Manfred Hölzl (CDU), als Konzilwirt selbst ein Mann vom Veranstaltungsfach, nannte das bisherige Zeltfestival „zu kurz und zu teuer“. Er forderte, erst einmal über die Zukunft des Festivals nachzudenken, und führte als erfolgreiche Modelle des Kulturufer in Friedrichshafen und das Tollwood-Festival in München an. Nach Osners Worten soll der Gemeinderat im nächsten Frühjahr eine Neuausrichtung der gesamten Konstanzer Festivallandschaft besprechen, zu der zum Beispiel auch Seenachtfest und Weihnachtsmarkt gehören. Man müsse sich irgendwann auch entscheiden, ob man solche Großveranstaltungen dem freien Markt überlassen oder mit städtischen Zuschüssen unterstützen wolle.
Halali
Die wundersamen Dinge geschehen nur zu oft unbemerkt von der Öffentlichkeit.
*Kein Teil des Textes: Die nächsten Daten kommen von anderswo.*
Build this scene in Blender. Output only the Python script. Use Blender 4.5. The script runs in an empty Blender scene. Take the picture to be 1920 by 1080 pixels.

In diesem Fall war es der Tagesordnungspunkt 2.9, der ohne jegliche Aussprache in Sekundenschnelle mit 35 Ja-Stimmen durchgewunken wurde. Es geht um die „Änderung des Umsatzsteuergesetzes für Jagdgenossenschaften – Option auf die weitere Anwendung des alten Rechts“. Im Kern läuft das darauf hinaus, dass die Stadt die Einnahmen aus der Verpachtung von Jagden noch bis 2021 nach dem alten, für sie günstigeren Recht versteuern darf, ehe dann neue Umsatzsteuerregelungen erbarmungslos Zähne und Klauen in diese Filetstücke der städtischen Einnahmen schlagen. Halt. 35 Ja-Stimmen bei 36 Stimmberechtigten? Wie das, wo doch der Steuervorteil für die Stadt so offenkundig ist?
Roland Wallisch (FGL) war es, der sich der Stimme enthalten hatte. Uli Burchardt befragte ihn gleich eindringlich, ob er zu seinem Abstimmungsverhalten denn keine Erklärung abgeben wolle, aber Wallisch wollte nicht. Man muss sich fragen: Fühlte er sich befangen, weil er insgeheim auf der Konstanzer Gemarkung dem Waidwerk frönt, dem Hamster eigenhändig eine Ladung Schrot in den Pelz feuert, das zitternde Rehkitz mit dem Hirschfänger abschlachtet oder blutüberströmt einen Bodanrück-Bären aus der Decke schlägt? Ist er vielleicht einfach nur sauer, dass er keine Prozente kriegt? All das kann man getrost ausschließen, denn Wallisch ist ein zutiefst friedfertiger Zeitgenosse und inbrünstiger Chorsänger, und wer mit Leidenschaft Bach singt, kann kein ganz schlechter Mensch sein. Warum also enthielt er sich seiner Stimme? Dieses Geheimnis wird er eines hoffentlich noch sehr fernen Tages wohl mit in eine bessere, solarbetriebene Welt nehmen.